Babil M.Ö. 539'dan itibaren Pers egemenliği etkisinde kalmış ve Zerdüştlükle birlikte her insan ayrı bir birey ayrı bir evrendir diyerek kişisel doğum haritalarına yönelmiş olduğu söylenir. M.Ö. 410 yılında ilk horoskop yani doğum anı haritası Babil Kralı Shuma-Usur’un oğlu için yapılmış. Yükselen burç kullanılmasa da, harita kısaca iyi, kötü olarak yorumlanmış. Akabinde yükselen burç kavramı gelişmiş, bazı matematiksel teknikler astrolojik düzenlemelerde kullanılmaya başlamış.
M.Ö. 280 İlk Astroloji Okulu Babilli (Kaldeli) rahip Berossus tarfından Kos adasında kurulmuş. Bunun Astroloji’nin batıya yayılmasında önemli bir basamak olduğu söylenir. M.Ö. 190 Hiparkus ilk yıldız kataloğunu derlemiş, ekinoksların kaymasını açıklamış ilk astoronom olarak, astrolojinin yayılmasına yardım ettiği söylenir. 11'inci yüzyıla kadar astronomi ile iç içe olan astroloji daha sonra ayrışmaya başlamış. Astroloji daha sonraki evrelerde astronominin metafiziği olarak görülmüş.

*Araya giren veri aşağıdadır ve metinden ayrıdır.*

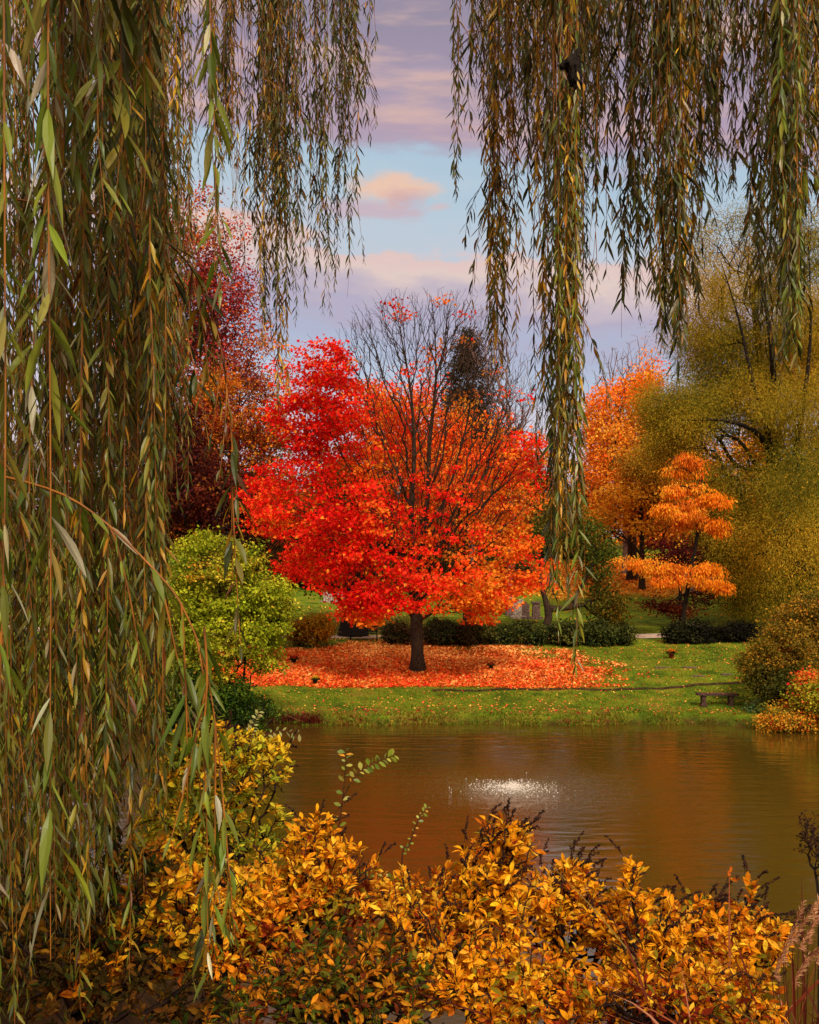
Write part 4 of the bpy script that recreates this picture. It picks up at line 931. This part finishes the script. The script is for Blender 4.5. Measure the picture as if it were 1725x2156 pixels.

Hristiyanlıkla birlikte etkisini yitirmeye başlayan Astroloji daha sonra 16. ve 17. yüzyıllarda Tycho Brahe ve Johannes Kepler gibi önemli gökbilimciler tarafından tekrar benimsenip Avrupa’nın büyük üniversitelerinde bilim olarak tanınmış.
Bazı İslâm bilginleri ve sanatkârlar, evreni bütünüyle kavramaya olanak sağlayacağını düşündüklerinden astrolojik sistem ve buna bağlı sembollerle ilgilenmişlerdir. Böylece İslâm düşünce sisteminde yer alan gök cisimleriyle ilgili semboller pek çok şekilde İslâm sanatına da konu olmuştur. Yıldız bilgisi anlamında kullanılan Astroloji'nin Arapçası İlm-i ahkam nücüm diye geçmektedir.
Al Buruni, Abu Ma’shar, İbn Ezra, Al Fergani, Alcabitius gibi Arap astrologlarda çeşitli dönemlerde yaşamışlar, günümüze ulaşan eserler yazmışlardır.
Sanki astroloji o kadar da altı boş bir eğlence aracı değil gibi. Siz ne dersiniz?